I'm writing a small budgeting program as a side project to learn Rust. Serde handles serialization and deserialization. However, there may be a large number of transactions (accessed by UUID). I would like to cache UUID->Transaction in a HashSet while deserializing. However, I am getting a recursion error and cannot figure out why.

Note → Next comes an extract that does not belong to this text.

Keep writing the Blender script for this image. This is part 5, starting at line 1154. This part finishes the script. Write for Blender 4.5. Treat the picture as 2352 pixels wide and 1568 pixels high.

Transaction is the type that I would like cached:
use serde::{Serialize};
use uuid::Uuid;
#[derive(Serialize, Debug)]
pub struct Transaction {
pub(crate) id: Uuid,
...
}
Each of these is owned by an Account, which also provides the custom deserialization code:
use serde::{Serialize, Deserialize};
use uuid::Uuid;
#[derive(Serialize, Deserialize)]
pub struct Account {
pub(super) id: Uuid,
pub name: String,
pub transactions: Vec<Transaction>
}
impl<'de> Deserialize<'de> for Transaction {
fn deserialize<D>(deserializer: D) -> Result<Self, D::Error>
where D: serde::de::Deserializer<'de> {
let trans = serde::de::Deserialize::deserialize(deserializer)?;
// Caching would go here
Ok(trans)
}
}
However, the call to Deserialize::deserialize(deserializer)? gives me the following error:
| / fn deserialize<D>(deserializer: D) -> Result<Self, D::Error>
31 | | where D: serde::de::Deserializer<'de> {
| |_____________________________________________^ cannot return without recursing
32 |
33 | let trans = serde::de::Deserialize::deserialize(deserializer)?;
| ------------------------------------------------- recursive call site
|
= help: a `loop` may express intention better if this is on purpose
= note: `#[warn(unconditional_recursion)]` on by default
I see how this could be a recursive call, and know the compiler is right, as the stack overflows at runtime. But what should I do to break the cycle? I was following the advice given in another post here or even here. I don't see how that code differs from my own (i.e., why the other code also does not have the same recursive issue).